If you’re looking for apartments near the University of Michigan or UDel off-campus housing, you’re going to get squeezed. It’s the price you’re paying for attending a super strong school that everyone else wants to attend as well.

In markets like these, it’s really the landlord’s game. They know they can charge what they want because the demand for an apartment near campus is high.

Luxury Apartment Complexes
When enrollments were growing and growing and growing and international student numbers were booming, more and more developers began building luxury student apartments at campuses nationwide throughout the 2010s.

The apartments near Rutgers University and University of Illinois at Urbana-Champaign apartments have transitioned from traditional, old-school, regular by the unit rentals to the luxury complexes. Typically the luxury student housing development rent by the room, rather than by the unit. And these developments, with features like swimming pools, tanning salons, study spaces and more, are not cheap.

The more luxury apartments at a campus, the higher the overall per bedroom rent is going to be. Even if rental house prices remain fairly steady, as they have at UIUC. But a lack of space in Collegetown near UIUC has led to more and more students living in higher priced apartments.

School Prestige
We all know college is expensive, but going to a popular or Ivy League university is going to a whole new level of expensive. According to HomeUnion, schools where the cost of education is higher often have higher rent prices. Why? There are a couple of reasons.

Many of these schools are based on the east coast, where real estate is more valuable and the overall cost of living is higher. That’s why apartments near Cornell in Ithaca are much more expensive than around many schools in the midwest.

Near the University of Arizona, where students enjoy beautiful weather and a pool at almost every apartment near U of A, students are willing to pay up to party study.

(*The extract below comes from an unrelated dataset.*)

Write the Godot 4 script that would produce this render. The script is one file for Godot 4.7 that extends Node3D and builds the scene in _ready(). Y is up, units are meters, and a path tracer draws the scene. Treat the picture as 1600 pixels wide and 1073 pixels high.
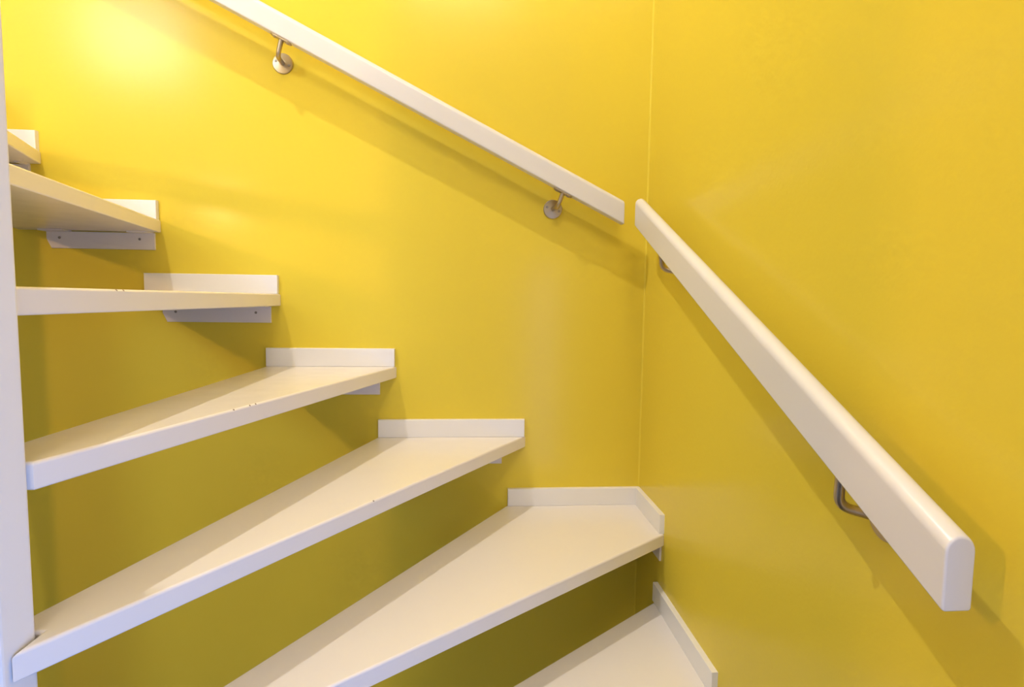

Penn State University is another school  with a lot of history, a lot of demand, and a lot of students living in apartments. It’s the perfect storm for a high cost of living per bedroom (though the students who live in houses near Penn State can pay a bit less on average).

Vacancy Rate
According to the Homeunion, schools in big cities are the most expensive rent wise and for good reason. The bigger the city, the more people there are going to be condensed into that area. Which means that the rental market is going to be extremely competitive for students because they won’t just be competing against other students for housing like they would be in smaller college towns.

But city size isn’t the biggest indicator of expected rent. Vacancy rate can give you a much better idea of if you’ll be paying extra for a place to sleep, study and relax.

When there’s low vacancy rate and a surplus in people in cities within a few miles of a college campus, the rent prices for students are going to be extremely high. You can see this happening when students look for housing near Western Washington (2.59% vacancy rate), apartments near Cal-State Long Beach (3.6% vacancy rate), and apartments near Cal-State Fullerton (2.6% vacancy rate).

As a comparison, keep in mind that the current national rental vacancy is about 7%.